In the case of the Voyagers proposal, it appears that both NAIF and the Minister have ignored the requirements of subsection 12(1)(d). The reason this is the case is that Voyages Indigenous Tourism Australia is a wholly owned subsidiary of the Indigenous Land and Sea Corporation, which itself is a Commonwealth statutory corporation established by legislation.

Moreover, the ILSC is carrying extensive debt in relation to its ownership of the Ayers Rock Resort owned and operated by Voyages. In its 2018 Annual Report and financial statements (link here), the ILSC reports the following debt arrangements related to the Resort (emphasis added):

Debt facilities
Voyages has a bank loan with ANZ which is fully drawn to $112.5 million. The loan is a partially amortising senior secured corporate facility maturing in January 2021. Additionally the ILC has a $56.5 million fully amortising concessional loan, provided by the Commonwealth, maturing in March 2023. The loan is secured by a charge over Voyages’ assets and a mortgage over resort assets. Principal and interest payments due on this loan during 2017–18 have been met by Voyages through its operating cash flows (page 42).
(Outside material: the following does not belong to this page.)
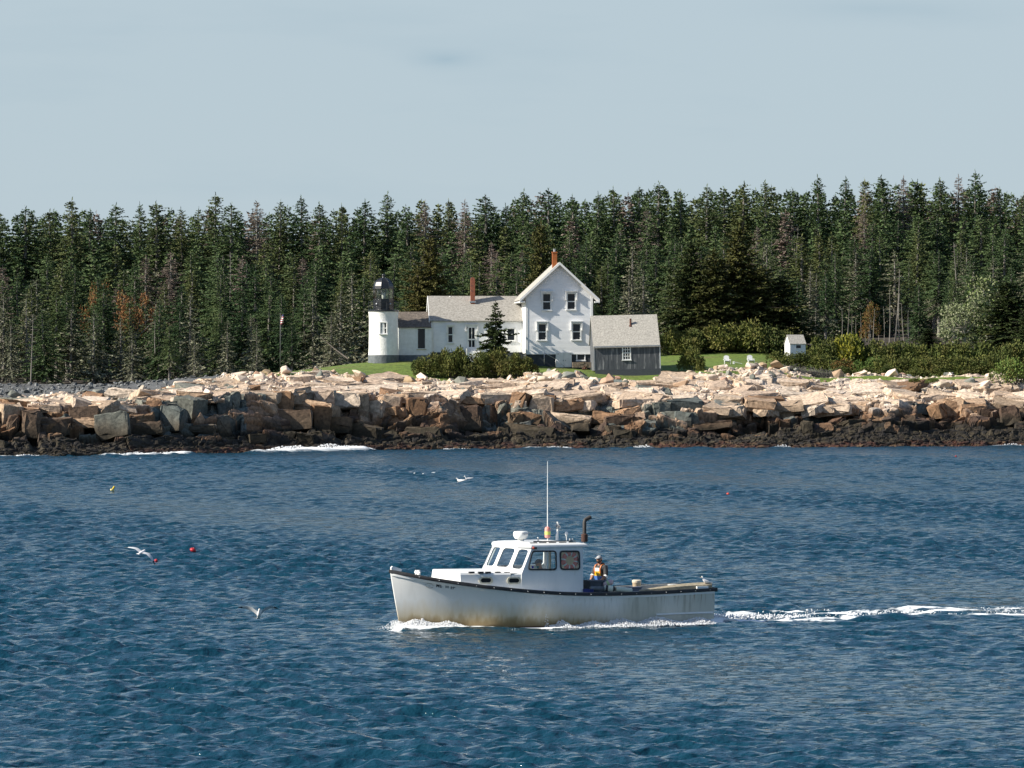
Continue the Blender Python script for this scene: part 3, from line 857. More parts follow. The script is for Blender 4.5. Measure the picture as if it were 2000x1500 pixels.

ILSC Consolidated Financial statements:

In May 2016, ILC and Voyages entered into a $65,000,000 loan with the Commonwealth Government. The loan is secured by a mortgage over the ARR property, an equitable mortgage over shares in Voyages and a guarantee from Voyages. Principal and interest repayments are made quarterly at $1,462,500 per quarter until 30 September 2018 and $3,428,489 per quarter until the loan is fully repaid, scheduled in 2023. Interest on the loan was initially set at 2.5% per annum; thereafter it is based on the weighted average cost of borrowing for future issuance of Treasury Bonds as published in the Australian Federal Government’s Budget and Mid-Year Economic and Fiscal Outlook.
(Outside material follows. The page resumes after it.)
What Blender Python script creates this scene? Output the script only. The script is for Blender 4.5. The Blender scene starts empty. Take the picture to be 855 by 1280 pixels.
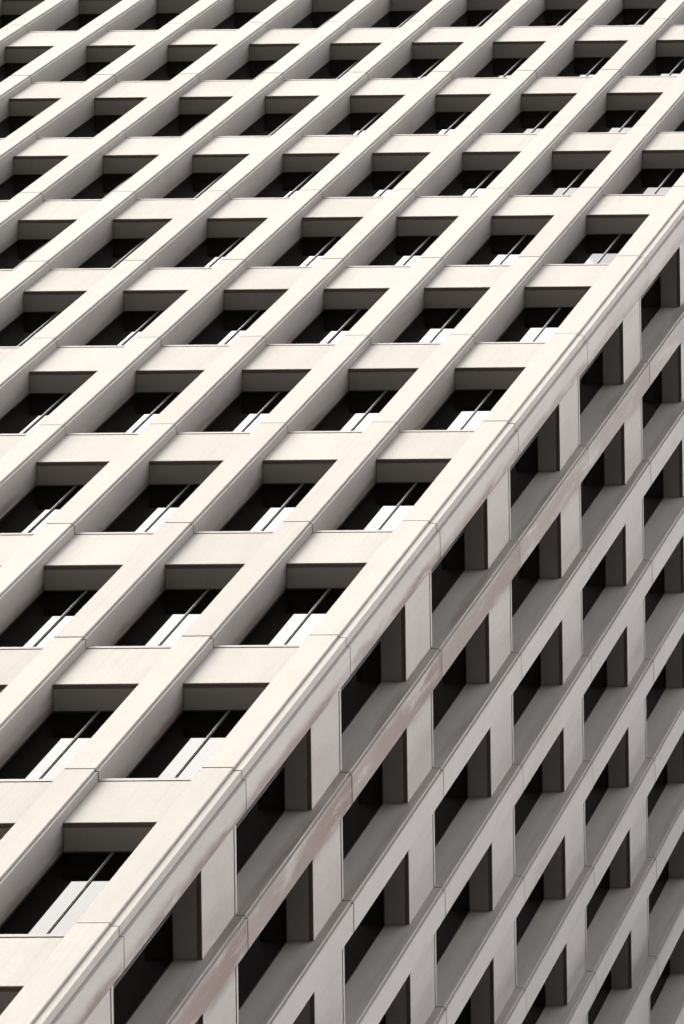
import bpy, bmesh, math, random
from mathutils import Vector, Matrix

random.seed(11)
scene = bpy.context.scene
COL = scene.collection

# ------------------------------------------------------------------ dimensions (metres)
H = 3.8                    # storey height
BAY = 2.75985              # bay width, the same on both fronts
E0 = 0.25572               # the first pier's front layer starts here from the corner axis
PW = 0.627                 # pier front width
LIP = 0.06                 # set-back shoulder on each side of a pier
STEP = 0.058               # depth of that shoulder
BACK = 0.96                # pier depth
SPV = 0.255                # spandrel front behind the pier front
SPH = 1.07                 # spandrel height
CURB = 0.08                # curb under the glass, above the joint
GLV = 0.83                 # glass plane
J = 0.010                  # half joint width
ZK0 = 45.3724              # height of joint number 0 above the pavement
KMIN, KMAX = -11, 17       # joints
N1, N2 = 15, 13            # piers along the two fronts (after the corner pier)
TOP = ZK0 + KMAX * H
GAPU = PW + LIP            # opening starts (u)
OPEN = BAY - LIP - GAPU    # opening width

# ------------------------------------------------------------------ materials
def new_mat(name):
    m = bpy.data.materials.new(name); m.use_nodes = True
    nt = m.node_tree; nt.nodes.clear()
    out = nt.nodes.new('ShaderNodeOutputMaterial')
    b = nt.nodes.new('ShaderNodeBsdfPrincipled')
    nt.links.new(b.outputs[0], out.inputs[0])
    return m, nt, b

def N(nt, t, **kw):
    n = nt.nodes.new(t)
    for k, v in kw.items(): setattr(n, k, v)
    return n

def math_node(nt, op, a, b=None, clamp=False):
    n = N(nt, 'ShaderNodeMath', operation=op); n.use_clamp = clamp
    for i, v in enumerate((a, b)):
        if v is None: continue
        if isinstance(v, (int, float)): n.inputs[i].default_value = v
        else: nt.links.new(v, n.inputs[i])
    return n.outputs[0]

def maprange(nt, v, a, b, c=0.0, d=1.0, smooth=True):
    n = N(nt, 'ShaderNodeMapRange')
    if smooth: n.interpolation_type = 'SMOOTHSTEP'
    nt.links.new(v, n.inputs[0])
    for i, x in enumerate((a, b, c, d)): n.inputs[i + 1].default_value = x
    return n.outputs[0]

def noise(nt, vec, scale, detail=3.0, rough=0.55):
    n = N(nt, 'ShaderNodeTexNoise')
    n.inputs['Scale'].default_value = scale; n.inputs['Detail'].default_value = detail
    n.inputs['Roughness'].default_value = rough
    nt.links.new(vec, n.inputs['Vector'])
    return n.outputs[0]

def stretch(nt, vec, sx, sy, sz):
    m = N(nt, 'ShaderNodeMapping'); m.inputs['Scale'].default_value = (sx, sy, sz)
    nt.links.new(vec, m.inputs['Vector'])
    return m.outputs[0]

def mix(nt, fac, a, b, blend='MIX'):
    n = N(nt, 'ShaderNodeMix', data_type='RGBA', blend_type=blend)
    if isinstance(fac, (int, float)): n.inputs[0].default_value = fac
    else: nt.links.new(fac, n.inputs[0])
    for s, v in ((6, a), (7, b)):
        if isinstance(v, tuple): n.inputs[s].default_value = (*v, 1)
        else: nt.links.new(v, n.inputs[s])
    return n.outputs[2]

CONCRETE = (0.223, 0.205, 0.181)
STAIN = (0.085, 0.051, 0.039)

def concrete(name, base, stain_amount=1.0):
    """Pale precast concrete: fine sand grain, faint clouding, panel to panel tone, water runs and rusty stains near the corner."""
    m, nt, b = new_mat(name)
    g = N(nt, 'ShaderNodeNewGeometry'); P = g.outputs['Position']
    sp = N(nt, 'ShaderNodeSeparateXYZ'); nt.links.new(P, sp.inputs[0])
    # one tone for each cast panel
    zi = math_node(nt, 'FLOOR', math_node(nt, 'DIVIDE', math_node(nt, 'SUBTRACT', sp.outputs[2], ZK0), H))
    oi = N(nt, 'ShaderNodeObjectInfo')
    wn = N(nt, 'ShaderNodeTexWhiteNoise', noise_dimensions='2D')
    cv = N(nt, 'ShaderNodeCombineXYZ'); nt.links.new(zi, cv.inputs[0])
    nt.links.new(math_node(nt, 'MULTIPLY', oi.outputs['Random'], 97.0), cv.inputs[1])
    nt.links.new(cv.outputs[0], wn.inputs['Vector'])
    tone = maprange(nt, wn.outputs[0], 0, 1, 0.94, 1.035, False)
    cloud = maprange(nt, noise(nt, P, 1.3, 5, 0.62), 0.25, 0.75, 0.95, 1.04, False)
    grain = maprange(nt, noise(nt, P, 46.0, 2, 0.6), 0.25, 0.75, 0.90, 1.08, False)
    runs = maprange(nt, noise(nt, stretch(nt, P, 5.0, 5.0, 0.35), 1.0, 4, 0.6), 0.52, 0.76, 1.0, 0.93)
    val = math_node(nt, 'MULTIPLY', math_node(nt, 'MULTIPLY', tone, cloud), math_node(nt, 'MULTIPLY', grain, runs))
    c = mix(nt, 1.0, base, (1, 1, 1), 'MULTIPLY')
    # drips that start under each joint and run down the panel
    fr = math_node(nt, 'FRACT', math_node(nt, 'DIVIDE', math_node(nt, 'SUBTRACT', sp.outputs[2], ZK0), H))
    drip = math_node(nt, 'MULTIPLY', maprange(nt, noise(nt, stretch(nt, P, 11.0, 11.0, 0.25), 1.0, 4, 0.6), 0.52, 0.72),
                     maprange(nt, fr, 0.45, 0.995, 0.0, 0.08))
    val = math_node(nt, 'MULTIPLY', val, math_node(nt, 'SUBTRACT', 1.0, drip))
    vm = N(nt, 'ShaderNodeVectorMath', operation='SCALE')
    nt.links.new(c, vm.inputs[0]); nt.links.new(val, vm.inputs['Scale'])
    c = vm.outputs[0]
    # rusty runs on the second front's corner pier and the pier after it (south facing faces only)
    if stain_amount:
        nz = N(nt, 'ShaderNodeSeparateXYZ'); nt.links.new(g.outputs['Normal'], nz.inputs[0])
        south = maprange(nt, nz.outputs[1], -0.9, -0.5, 1.0, 0.0, False)
        wob = maprange(nt, noise(nt, stretch(nt, P, 1.0, 1.0, 0.5), 1.7, 4, 0.6), 0.2, 0.8, -0.16, 0.16, False)
        xw = math_node(nt, 'ADD', sp.outputs[0], wob)
        a1 = math_node(nt, 'MULTIPLY', maprange(nt, xw, 0.52, 0.80), maprange(nt, xw, 1.02, 1.20, 1.0, 0.0))
        a2 = math_node(nt, 'MULTIPLY', maprange(nt, xw, 2.80, 3.15, 0.0, 1.0), maprange(nt, xw, 3.85, 4.3, 1.0, 0.0))
        fade = maprange(nt, sp.outputs[2], ZK0 + 3 * H, ZK0 + 9 * H, 1.0, 0.15, False)
        blot = maprange(nt, noise(nt, stretch(nt, P, 2.2, 2.2, 0.6), 1.0, 5, 0.7), 0.30, 0.52)
        s = math_node(nt, 'MAXIMUM', a1, math_node(nt, 'MULTIPLY', a2, 0.95))
        s = math_node(nt, 'MULTIPLY', math_node(nt, 'MULTIPLY', s, south), math_node(nt, 'MULTIPLY', math_node(nt, 'MULTIPLY', fade, blot), maprange(nt, fr, 0.05, 0.97, 0.72, 1.0, False)))
        far = math_node(nt, 'MULTIPLY', south, maprange(nt, noise(nt, stretch(nt, P, 0.7, 0.7, 0.3), 1.0, 4, 0.6), 0.5, 0.8, 0.0, 0.35))
        s = math_node(nt, 'MAXIMUM', s, far)
        # soot and dirt on the west sides of the recesses, close to their outer edge
        west = maprange(nt, nz.outputs[0], -0.9, -0.5, 1.0, 0.0, False)
        edge = math_node(nt, 'MULTIPLY', maprange(nt, sp.outputs[1], 0.055, 0.07), maprange(nt, sp.outputs[1], 0.10, 0.52, 1.0, 0.0))
        grime = math_node(nt, 'MULTIPLY', math_node(nt, 'MULTIPLY', west, edge), maprange(nt, noise(nt, stretch(nt, P, 3.0, 3.0, 0.55), 1.0, 5, 0.7), 0.36, 0.66, 0.15, 0.75))
        near = math_node(nt, 'MULTIPLY', maprange(nt, sp.outputs[0], 2.2, 9.0, 1.0, 0.45, False), maprange(nt, sp.outputs[0], 1.0, 1.6))
        s = math_node(nt, 'MAXIMUM', s, math_node(nt, 'MULTIPLY', grime, near))
        c = mix(nt, math_node(nt, 'MULTIPLY', s, 0.88 * stain_amount, True), c, STAIN)
    nt.links.new(c, b.inputs['Base Color'])
    b.inputs['Roughness'].default_value = 0.88
    b.inputs['Specular IOR Level'].default_value = 0.25
    bp = N(nt, 'ShaderNodeBump'); bp.inputs['Strength'].default_value = 0.35; bp.inputs['Distance'].default_value = 0.006
    nt.links.new(noise(nt, P, 60.0, 3, 0.6), bp.inputs['Height'])
    nt.links.new(bp.outputs[0], b.inputs['Normal'])
    return m

M_CONC = concrete('precast_concrete', CONCRETE)
M_DRIP = concrete('stained_drip_edge', (0.10, 0.074, 0.06), 0)
M_CORE = concrete('joint_mortar', (0.10, 0.088, 0.078), 0)

def plain(name, col, rough, metal=0.0, ior=1.5):
    m, nt, b = new_mat(name)
    g = N(nt, 'ShaderNodeNewGeometry')
    f = maprange(nt, noise(nt, g.outputs['Position'], 6.0, 3), 0.3, 0.7, 0.88, 1.1, False)
    vm = N(nt, 'ShaderNodeVectorMath', operation='SCALE')
    vm.inputs[0].default_value = col; nt.links.new(f, vm.inputs['Scale'])
    nt.links.new(vm.outputs[0], b.inputs['Base Color'])
    b.inputs['Roughness'].default_value = rough; b.inputs['Metallic'].default_value = metal
    b.inputs['IOR'].default_value = ior
    return m

M_FRAME = plain('dark_bronze_frame', (0.012, 0.010, 0.009), 0.5, 0.0, 1.3)
M_METAL = plain('anodised_frame', (0.075, 0.073, 0.070), 0.55, 0.25)
M_GLASS = plain('dark_tinted_glass', (0.0009, 0.0007, 0.0006), 0.02, 0.0, 1.155)
M_ROOF = plain('roof_gravel', (0.22, 0.21, 0.20), 0.9)
M_WALL = concrete('plain_back_wall', (0.20, 0.18, 0.16), 0)

# ------------------------------------------------------------------ mesh helpers
def finish(name, bm, mats, parent=None, loc=(0, 0, 0), rz=0.0):
    bmesh.ops.recalc_face_normals(bm, faces=bm.faces)
    me = bpy.data.meshes.new(name); bm.to_mesh(me); bm.free()
    for m in mats: me.materials.append(m)
    return link(name, me, parent, loc, rz)

def link(name, me, parent=None, loc=(0, 0, 0), rz=0.0):
    o = bpy.data.objects.new(name, me); COL.objects.link(o)
    o.parent = parent; o.location = loc; o.rotation_euler = (0, 0, rz)
    return o

def prism(bm, poly, z0, z1, mi=0):
    lo = [bm.verts.new((x, y, z0)) for x, y in poly]; hi = [bm.verts.new((x, y, z1)) for x, y in poly]
    n = len(poly); fs = [bm.faces.new(lo[::-1]), bm.faces.new(hi)]
    for i in range(n):
        fs.append(bm.faces.new((lo[i], lo[(i + 1) % n], hi[(i + 1) % n], hi[i])))
    for f in fs: f.material_index = mi
    return fs

def box(bm, x0, x1, y0, y1, z0, z1, mi=0):
    return prism(bm, [(x0, y0), (x1, y0), (x1, y1), (x0, y1)], z0, z1, mi)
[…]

The $112,500,000 bank loan with ANZ is fully drawn at the balance date; the loan facility expires on 20 January 2021. The loan is secured by a mortgage over the ARR property, an equitable mortgage over shares in Voyages and a guarantee from the ILC. Under a separate, but connected, agreement between the Commonwealth, ANZ and Voyages, the ANZ has ‘priority’ over the Commonwealth should it need to call upon its equivalent security interests in such assets. $12,500,000 of the bank loan is repayable in instalments over the remaining term with equal six-monthly instalments of $2,500,000 until the 20 January 2021. The total amount repayable on maturity is $100,000,000. As at the balance date, $5,000,000 of the bank loan is classified as current with the remainder, $107,500,000, classified as non-current. (page 115 of the 2017-18 Annual Report).
……
Indigenous Land Corporation, which is the Group's parent and controlling entity of the ILC Group also has:

Guarantees entered into by parent in relation to debts of subsidiaries

The ILC provides a guarantee to the ANZ bank in relation to a $120 million facility with Voyages. The ILC has guaranteed the performance of Voyages in relation to a lease of photovoltaic systems at Yulara. The undiscounted cost over the term of the lease is estimated at $19.6 million. (page 127 of the ILSC Annual Report).
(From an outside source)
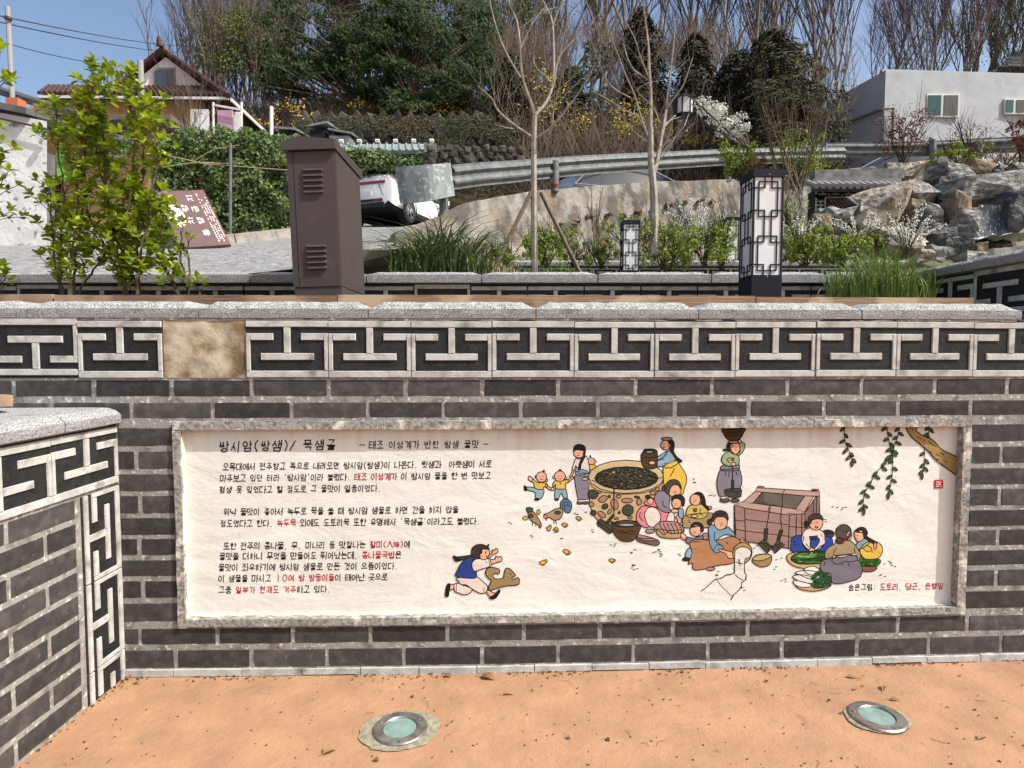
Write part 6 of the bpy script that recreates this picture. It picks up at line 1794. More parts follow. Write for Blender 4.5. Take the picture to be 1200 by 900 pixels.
t = MB(); a, b = P(1168, 84, 32), P(1300, 84, 32); c, d = P(1300, 60, 34), P(1184, 66, 34); quadpanel(t, a, b, c, d, .25); t.build('roof', m_dtile, e)
t = MB()
for i in range(14): t.tube([a.lerp(b, i / 14) + Vector((0, -.05, -.1)), d.lerp(c, i / 14) + Vector((0, 0, -.1))], .10, 5)
t.build('roof_tile_rib', m_dtile, e, kind='stuff')
t = MB(); t.box((a + b + c + d) / 4 + Vector((0, .6, -1.6)), (6.5, 1, 2.6)); t.build('wall', m_tan, e)

# shed with green tiled roof, tin sheds, stone walls
e = thing('green_roofed_shed', 'low shed with pale green tiled roof behind the cabinet', 'shed', P(455, 200, 17))
a, b, c, d = P(396, 177, 16.6), P(509, 175.5, 16.6), P(506, 168.5, 17.8), P(400, 169, 17.8)
t = MB(); quadpanel(t, a, b, c, d, -.10); t.build('roof', m_gtile, e)
t = MB()
for i in range(15): t.tube([a.lerp(b, i / 14) + Vector((0, 0, .01)), d.lerp(c, i / 14) + Vector((0, 0, .01))], .03, 5)
t.build('roof_tile_rib', m_gtile, e, kind='stuff')
for i in range(6): t = MB(); t.tube([d.lerp(c, i / 5) + Vector((-.06, 0, .08)), d.lerp(c, i / 5) + Vector((.06, 0, .08))], .06, 6); t.build('ridge_cap', m_winfr, e)
t = MB(); pxbox(t, 398, 178, 507, 181, 16.7, .1); t.build('fascia', M('brown_fascia', (.14, .10, .07)), e)
t = MB(); pxbox(t, 402, 181, 500, 215, 17.2, 1.2); t.build('wall', m_dark, e)
t = MB(); pxbox(t, 497, 168, 511, 187, 16.5, .4); t.build('zinc_box', m_galvd, e)
t = MB(); pxbox(t, 497, 187, 508, 200, 16.55, .3); t.build('brick_pier', m_rubble, e)
m_tin = M('tin_sheet', (.34, .36, .37), (.22, .23, .23), scale=6, rough=.5, metal=.3)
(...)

Not only is the NAIF loan to a Commonwealth owned entity, but the Commonwealth is subject to contingent liabilities beyond the value of the assets on the ground at Yulara as a result of the ILSC’s inability to raise commercial finance at competitive rates.

This is all an outcome of the decision of a former Board of the ILSC in 2010/11 to purchase the Ayers Rock Resort (ARR), against the advice of the then Minister for Finance and Minister for Indigenous Affairs. The decision has been the subject of sustained criticism over subsequent years (link here) for a range of reasons, not least that it meant that the ILSC has been forced to curtail its statutory functions elsewhere to meet the financial commitments which flow from the acquisition. For reasons that have been difficult to fathom, former Minister Scullion was a strong supporter of the acquisition and the Board that took the decision, and subsequently arranged for the provision of a concessional loan of $65m to the ILSC at concessional rates compared to available commercial finance.

The NAIF decision to direct yet more Commonwealth resources into the Ayers Rock resort, in direct contravention of the Investment Mandate under section 9 of the NAIF Act, is now the second Commonwealth loan to be directed to the Ayers Rock Resort, notwithstanding claims that the acquisition was consistent with the requirement that the ILSC Board operate in accordance with commercial business principles. The NAIF loan brings the Commonwealth’s loan exposure to the ARR to over $90m.  

The bottom line

It seems very clear that NAIF has breached its Investment Mandate Requirements by taking a decision that leaves the Commonwealth exposed to 100 percent of the project risk. This flows form the fact that Voyages is a wholly owned subsidiary of a Commonwealth entity.

Outstanding questions worth pursuing in appropriate forums include:

·       Has the NAIF Board implemented the recommendations of the ANAO performance audit into NAIF governance?
·       Why was there a six month delay between the investment decision in May 2018 and the announcement in December 2018?
·       Did the NAIF publish its investment decision in relation to Voyages within the timeframes stipulated in section 17 of the Investment Mandate?
·       Why did the NAIF Board ignore the explicit requirements of section 12(1)(d) of the NAIF Investment Mandate?
·       Was Minister Canavan or his Office advised by NAIF or his Department of any concerns in relation to the potential breach of section 12 of the Investment Mandate?
·       Was Minister Scullion advised by his Department or the ILSC of any concerns in relation to the requirements of the Investment Mandate?; and finally,
·       Given that this NAIF decision was effectively the Commonwealth financing itself, when will NAIF make an investment directed to assisting the Indigenous citizens of northern Australia to meet the huge infrastructure shortfalls that they are experiencing?

There appear to be extremely strong policy merits in revisiting the NAIF investment rules to facilitate greater access by Indigenous interests to the $5bn fund.




Disclosure: the author was from 2008 to 2011 an adviser to Minister for Indigenous Affairs Jenny Macklin; and from 2013 to 2015 the CEO of the ILC (now the ILSC).